Y no es que El Faro no entregue visiones escalofriantes dignas de asaltarnos por la noche una vez que cerramos nuestros párpados. Lo hace. Pero mientras The Witch nos ofreció testimonios más claros de magia, pócimas, escobas voladoras y acuerdos con el Diablo, agentes vitales para los infortunios de sus protagonistas, The Lighthouse es más claro en su intención de mostrarnos, adrede o no, que los esperpentos de su mitología son más bien maquinaciones de una mente perturbada por la reclusión y el alcohol.
Willem Dafoe y Robert Pattinson son los pilares que sostienen enteramente la historia, siendo prácticamente los únicos personajes a cuadro, consolidando una dupla intensa y avasalladora de masculinidad, rudeza y vicios. Dos seres abyectos que sostienen enteramente un largometraje de dos horas. Ambos, como guardianes de un faro condenados a soportarse y lidiar el uno con el otro y sus molestos hábitos, atrapados en una isla que se siente más como un Purgatorio, entregan actuaciones monumentales que van de la tensa calma a la virulencia desmedida. La trama, enredada y confusa, pronto parece una interminable sucesión de viñetas monocromáticas, surrealistas, voyeristas; un resquicio por el cual nos asomamos para contemplar la decadencia de dos hombres maldecidos por la monotonía. “El aburrimiento convierte a los hombres en villanos”, sentencia Dafoe como Thomas Wake en uno de sus tendidos y pomposos monólogos que llenan la pantalla con enunciados que podrían escribir un libro entero.

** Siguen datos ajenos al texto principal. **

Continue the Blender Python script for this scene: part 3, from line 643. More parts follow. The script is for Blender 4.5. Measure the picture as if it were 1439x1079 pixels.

No hay nada más cierto. Y en cierto punto, parece que el tedio también amenaza con alcanzar al espectador.
En algún punto, Wake acorrala a su subversivo aprendiz, Ephraim Winslow, en la esquina de un cuarto, apenas iluminado por las velas, mientras decreta con vehemencia una especie de maldición, invocando la ira de Neptuno, “coronado de conchas”, que ha de cerner su rabia sobre el joven sedicioso:
“¡Pues que todo fragmento o parte de Winslow, hasta la más ínfima muestra de su alma, ya no será Winslow nunca más, sino el mar en sí mismo!”
El arrojo histriónico de Dafoe en este y todos sus soliloquios lanza una descarga eléctrica por nuestra espina, nos embruja con la siniestra poética de sus palabras. Y cuando apenas estamos digiriendo todo lo que Wake quiere recitarnos, Eggers nos arroja de inmediato a alguna alucinación sobrecogedora tras los ojos de Winslow, un joven leñador con un pasado que lo asedia y cuya condición sólo se agrava frente a su creciente obsesión por acceder a la linterna del faro, cuya entrada permanece bajo llave, custodiada celosamente por su anciano compañero. ¿Qué encierra el faro en su cima? ¿Qué guarda ahí Wake con tal recelo? ¿Qué hechizo cierne la luz sobre sus vigilantes? Quizás ninguno. Quizás Eggers sólo quiere hacernos creer que existe.
Al final, El Faro prueba ser un encomiable y bien logrado ejercicio técnico y narrativo, un ensayo crudo y visceral de la mente humana frente a la podredumbre y las circunstancias inhóspitas de trabajos sucios que nadie quiere hacer, pero que al final, alguien debe. Y en esa exploración sin limitantes ni reparos, Eggers triunfa, y sus intérpretes se coronan como verdaderos paladines de la actuación, seduciéndonos en una escena, provocándonos asco en otra, causándonos lástima en la siguiente. Pero, después de toda la turbación y la poesía y las alucinaciones y los bailes y el alcohol, ¿The Lighthouse logra ofrecernos aquel cuento fantasmagórico, espectral, hechizante que nos antojaron sus trailers y su campaña preventiva? Quizás no.